Massacres du 17 octobre 1961 : L’Etat colonial français était "foncièrement raciste" en Algérie (historien)

Publié par DK NEWS le 16-10-2021, 14h33 | 10

L’Etat colonial français était "foncièrement raciste" en Algérie, soutient le chercheur en histoire, Fouad Soufi, déplorant "le déni et le refus" de celui-ci de reconnaître ses multiples crimes, dont les massacres du 17 octobre 1961 perpétrés en France et ayant coûté la vie à des dizaines d'émigrés algériens.  "Il ne faut pas être naïf. 
L’Etat colonial en Algérie était foncièrement raciste et fondamentalement au service de la minorité européenne. 
Quant à la population colonisée, c’était comme l’a écrit Olivier Le Cour Grandmaison, +coloniser, exterminer +", affirme l'historien, dans une déclaration à l'APS, à la veille de la commémoration du 60ème anniversaire des massacres du 17 octobre 1961, perpétrés à Paris par la police française contre des manifestants algériens pacifiques. 
Situant le contexte de cette manifestation pacifique, "contrairement à l’ambiance générale" dans laquelle baignaient la capitale française et d'autres régions de France, il rappelle que les policiers de Paris "étaient chauffés à blanc par leur hiérarchie". 
Ces derniers ayant été ciblés, durant les semaines précédentes, par des actions attribuées aux commandos de l'Organisation Spéciale en raison de leurs attitudes racistes à l'égard des Algériens. 
"D’où, les contrôles systématiques au faciès, les arrestations arbitraires ainsi que les matraquages auxquels ils se livraient", rappelle-t-il encore, insistant sur le fait que "ce n'est pas le nombre de morts qui rend un événement plus tragique qu'un autre et qui caractérise un massacre, un massacre étant aussi un événement tragique". 
Et de soutenir son propos par des faits comme celui de l'assassinat, en avril 1962 à Oran, par l’Organisation de l'Armée secrète (OAS) de 17 Algériens, hommes et femmes, alors qu'ils s'étaient réfugiés dans un garage. 

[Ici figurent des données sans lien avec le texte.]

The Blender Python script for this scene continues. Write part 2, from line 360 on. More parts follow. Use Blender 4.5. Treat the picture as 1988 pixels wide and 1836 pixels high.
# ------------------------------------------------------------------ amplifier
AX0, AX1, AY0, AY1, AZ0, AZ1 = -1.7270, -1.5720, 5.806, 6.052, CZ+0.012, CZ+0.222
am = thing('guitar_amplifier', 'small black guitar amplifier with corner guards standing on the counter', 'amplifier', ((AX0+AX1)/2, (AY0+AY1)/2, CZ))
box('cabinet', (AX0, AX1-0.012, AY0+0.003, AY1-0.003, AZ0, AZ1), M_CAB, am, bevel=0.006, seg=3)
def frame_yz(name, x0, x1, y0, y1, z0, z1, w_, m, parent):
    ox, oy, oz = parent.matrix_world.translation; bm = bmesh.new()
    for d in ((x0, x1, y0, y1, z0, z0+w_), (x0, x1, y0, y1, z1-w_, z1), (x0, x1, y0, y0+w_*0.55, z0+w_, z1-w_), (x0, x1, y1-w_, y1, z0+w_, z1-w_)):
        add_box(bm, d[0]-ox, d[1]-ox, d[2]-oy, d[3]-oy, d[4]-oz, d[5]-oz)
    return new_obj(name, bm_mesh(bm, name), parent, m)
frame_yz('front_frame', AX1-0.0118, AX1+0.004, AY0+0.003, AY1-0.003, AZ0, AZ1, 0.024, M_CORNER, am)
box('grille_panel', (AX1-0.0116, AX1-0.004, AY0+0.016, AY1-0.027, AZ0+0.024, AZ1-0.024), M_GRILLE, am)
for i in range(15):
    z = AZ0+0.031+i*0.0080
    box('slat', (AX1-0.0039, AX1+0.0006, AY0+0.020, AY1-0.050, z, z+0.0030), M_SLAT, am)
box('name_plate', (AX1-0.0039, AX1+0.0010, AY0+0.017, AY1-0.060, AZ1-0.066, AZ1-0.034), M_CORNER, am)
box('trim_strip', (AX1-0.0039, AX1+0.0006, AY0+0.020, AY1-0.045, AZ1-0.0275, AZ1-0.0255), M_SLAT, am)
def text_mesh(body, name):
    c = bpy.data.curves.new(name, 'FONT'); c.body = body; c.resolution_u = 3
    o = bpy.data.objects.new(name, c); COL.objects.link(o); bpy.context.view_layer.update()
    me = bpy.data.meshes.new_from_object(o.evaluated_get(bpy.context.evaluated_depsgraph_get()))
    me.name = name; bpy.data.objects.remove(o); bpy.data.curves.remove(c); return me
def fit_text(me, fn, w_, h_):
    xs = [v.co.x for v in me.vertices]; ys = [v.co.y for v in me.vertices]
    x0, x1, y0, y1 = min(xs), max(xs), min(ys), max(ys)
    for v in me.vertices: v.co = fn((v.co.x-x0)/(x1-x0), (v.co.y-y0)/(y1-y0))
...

De même que l’exemple de ces femmes (une dizaine) des Aurès, assassinées par l’armée française avant d'être jetées dans un puits. 
"Ces événements sont bel et bien des massacres", martèle-t-il, déplorant qu'ils aient, toutefois, "pratiquement disparu de notre histoire". 
Et de plaider, à ce propos: "Je crois que ce qui est important pour une connaissance toujours plus approfondie de notre histoire, c’est que, désormais, il nous faut nommer et non plus seulement compter ! ". 
Il s'agit, explicite-t-il, de se poser toutes les questions sur les circonstances, les auteurs, le pourquoi et le comment des événements liés à la présence coloniale française en Algérie, regrettant, par ailleurs, que "même 60 ans après, pour ne pas dire 191 ans après, puisque les premiers massacres ont eu lieu en 1830, la France coloniale, et plus précisément la France colonialiste et nostalgique, soit dans le déni et le refus de reconnaître ses crimes". 
Et de faire observer que "très souvent, c’est la raison d’Etat qui prévaut en France", tout en évoquant le poids de l’opinion publique et de l’électorat français, avant de considérer que le contentieux mémoriel entre les deux pays est "l’expression d’un conflit entre les mémoires nationales", citant, à ce sujet, le contentieux entre la Turquie et la Grèce, d'une part et celui entre le Japon et la Chine ainsi que la Corée du Sud, d’autre part. 
Convié, par ailleurs, à commenter la récente sortie médiatique du président français, Emmanuel Macron, le chercheur rétorque: "c'est l’occasion de rappeler que des cartons d’archives produites par l'Etat algérien, d’avant 1830, se trouvent encore en France. 
Un ancien Directeur général des Archives nationales l’avait signalé il y a plus de vingt ans et M. Benjamin Stora l’a confirmé dans son rapport à M. Macron". 
Toujours à propos de la problématique des archives, l'historien déplore "l’écart trop grand" s'agissant des travaux effectués sur la mémoire et l’histoire en Algérie, comparativement à ceux réalisés dans l'ancienne colonie, plaidant, par conséquent, pour accorder une "juste place" à ces questions, afin, argumente-t-il, de "mieux appréhender l’identité nationale, laquelle demeure sous-jacente à ce genre de débats". 
"Grâce aux témoignages et aux études d'acteurs, de responsables de la Fédération de France du Front de Libération nationale (FLN), ainsi qu'aux travaux novateurs d’historiens sur la Spéciale et sur la Fédération et aux archives de cette dernière, nous pouvons et devons continuer dans cette voie", recommande-t-il, avant de conclure en revendiquant "l'accessibilité de tous" aux archives en question.